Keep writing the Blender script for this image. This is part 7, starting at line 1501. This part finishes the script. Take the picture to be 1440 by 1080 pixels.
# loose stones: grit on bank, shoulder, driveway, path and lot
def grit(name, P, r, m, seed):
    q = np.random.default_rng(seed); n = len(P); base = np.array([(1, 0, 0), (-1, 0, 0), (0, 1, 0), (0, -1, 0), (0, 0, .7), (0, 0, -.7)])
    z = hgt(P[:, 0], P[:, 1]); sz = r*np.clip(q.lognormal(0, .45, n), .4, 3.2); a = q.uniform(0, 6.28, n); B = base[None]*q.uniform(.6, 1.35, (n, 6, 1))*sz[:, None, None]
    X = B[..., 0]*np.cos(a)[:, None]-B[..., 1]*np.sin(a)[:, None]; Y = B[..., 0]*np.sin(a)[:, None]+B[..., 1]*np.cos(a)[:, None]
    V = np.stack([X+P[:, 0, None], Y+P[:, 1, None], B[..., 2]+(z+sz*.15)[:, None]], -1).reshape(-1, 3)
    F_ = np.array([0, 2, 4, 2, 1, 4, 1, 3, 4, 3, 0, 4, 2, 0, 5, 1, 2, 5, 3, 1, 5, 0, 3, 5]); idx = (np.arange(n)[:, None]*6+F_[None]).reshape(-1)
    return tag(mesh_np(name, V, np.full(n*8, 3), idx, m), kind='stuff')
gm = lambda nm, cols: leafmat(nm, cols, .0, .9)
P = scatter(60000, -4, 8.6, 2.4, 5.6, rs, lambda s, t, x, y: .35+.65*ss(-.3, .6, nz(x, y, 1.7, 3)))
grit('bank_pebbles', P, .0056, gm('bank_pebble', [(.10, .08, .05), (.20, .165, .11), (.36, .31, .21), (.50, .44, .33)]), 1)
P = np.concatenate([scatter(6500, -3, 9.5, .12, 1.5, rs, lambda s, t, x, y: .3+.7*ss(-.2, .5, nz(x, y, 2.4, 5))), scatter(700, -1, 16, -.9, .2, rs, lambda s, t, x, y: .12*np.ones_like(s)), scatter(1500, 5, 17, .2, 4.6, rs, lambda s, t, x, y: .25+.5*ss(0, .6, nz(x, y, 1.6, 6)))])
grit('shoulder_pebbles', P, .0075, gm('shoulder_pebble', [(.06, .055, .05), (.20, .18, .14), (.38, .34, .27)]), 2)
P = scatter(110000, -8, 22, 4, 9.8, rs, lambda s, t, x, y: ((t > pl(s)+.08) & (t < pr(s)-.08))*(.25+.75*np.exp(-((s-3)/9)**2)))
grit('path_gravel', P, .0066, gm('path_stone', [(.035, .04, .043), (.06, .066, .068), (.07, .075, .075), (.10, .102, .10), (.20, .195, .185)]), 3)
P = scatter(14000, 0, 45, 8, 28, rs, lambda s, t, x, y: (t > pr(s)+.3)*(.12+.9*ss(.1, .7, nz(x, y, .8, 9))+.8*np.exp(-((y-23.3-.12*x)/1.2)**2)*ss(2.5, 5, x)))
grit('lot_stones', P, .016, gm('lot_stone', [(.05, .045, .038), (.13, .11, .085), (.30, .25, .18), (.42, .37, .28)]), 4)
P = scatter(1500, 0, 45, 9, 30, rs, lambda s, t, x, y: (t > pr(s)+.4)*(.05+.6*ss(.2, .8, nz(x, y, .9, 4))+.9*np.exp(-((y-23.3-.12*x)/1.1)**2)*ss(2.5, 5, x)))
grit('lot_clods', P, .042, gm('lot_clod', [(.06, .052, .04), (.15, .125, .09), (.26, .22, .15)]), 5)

--

** Your objective **
Each line of the material above must be retyped precisely.

** Written response **
Keep writing the Blender script for this image. This is part 7, starting at line 1501. This part finishes the script. Take the picture to be 1440 by 1080 pixels.
# loose stones: grit on bank, shoulder, driveway, path and lot
def grit(name, P, r, m, seed):
    q = np.random.default_rng(seed); n = len(P); base = np.array([(1, 0, 0), (-1, 0, 0), (0, 1, 0), (0, -1, 0), (0, 0, .7), (0, 0, -.7)])
    z = hgt(P[:, 0], P[:, 1]); sz = r*np.clip(q.lognormal(0, .45, n), .4, 3.2); a = q.uniform(0, 6.28, n); B = base[None]*q.uniform(.6, 1.35, (n, 6, 1))*sz[:, None, None]
    X = B[..., 0]*np.cos(a)[:, None]-B[..., 1]*np.sin(a)[:, None]; Y = B[..., 0]*np.sin(a)[:, None]+B[..., 1]*np.cos(a)[:, None]
    V = np.stack([X+P[:, 0, None], Y+P[:, 1, None], B[..., 2]+(z+sz*.15)[:, None]], -1).reshape(-1, 3)
    F_ = np.array([0, 2, 4, 2, 1, 4, 1, 3, 4, 3, 0, 4, 2, 0, 5, 1, 2, 5, 3, 1, 5, 0, 3, 5]); idx = (np.arange(n)[:, None]*6+F_[None]).reshape(-1)
    return tag(mesh_np(name, V, np.full(n*8, 3), idx, m), kind='stuff')
gm = lambda nm, cols: leafmat(nm, cols, .0, .9)
P = scatter(60000, -4, 8.6, 2.4, 5.6, rs, lambda s, t, x, y: .35+.65*ss(-.3, .6, nz(x, y, 1.7, 3)))
grit('bank_pebbles', P, .0056, gm('bank_pebble', [(.10, .08, .05), (.20, .165, .11), (.36, .31, .21), (.50, .44, .33)]), 1)
P = np.concatenate([scatter(6500, -3, 9.5, .12, 1.5, rs, lambda s, t, x, y: .3+.7*ss(-.2, .5, nz(x, y, 2.4, 5))), scatter(700, -1, 16, -.9, .2, rs, lambda s, t, x, y: .12*np.ones_like(s)), scatter(1500, 5, 17, .2, 4.6, rs, lambda s, t, x, y: .25+.5*ss(0, .6, nz(x, y, 1.6, 6)))])
grit('shoulder_pebbles', P, .0075, gm('shoulder_pebble', [(.06, .055, .05), (.20, .18, .14), (.38, .34, .27)]), 2)
P = scatter(110000, -8, 22, 4, 9.8, rs, lambda s, t, x, y: ((t > pl(s)+.08) & (t < pr(s)-.08))*(.25+.75*np.exp(-((s-3)/9)**2)))
grit('path_gravel', P, .0066, gm('path_stone', [(.035, .04, .043), (.06, .066, .068), (.07, .075, .075), (.10, .102, .10), (.20, .195, .185)]), 3)
P = scatter(14000, 0, 45, 8, 28, rs, lambda s, t, x, y: (t > pr(s)+.3)*(.12+.9*ss(.1, .7, nz(x, y, .8, 9))+.8*np.exp(-((y-23.3-.12*x)/1.2)**2)*ss(2.5, 5, x)))
grit('lot_stones', P, .016, gm('lot_stone', [(.05, .045, .038), (.13, .11, .085), (.30, .25, .18), (.42, .37, .28)]), 4)
P = scatter(1500, 0, 45, 9, 30, rs, lambda s, t, x, y: (t > pr(s)+.4)*(.05+.6*ss(.2, .8, nz(x, y, .9, 4))+.9*np.exp(-((y-23.3-.12*x)/1.1)**2)*ss(2.5, 5, x)))
grit('lot_clods', P, .042, gm('lot_clod', [(.06, .052, .04), (.15, .125, .09), (.26, .22, .15)]), 5)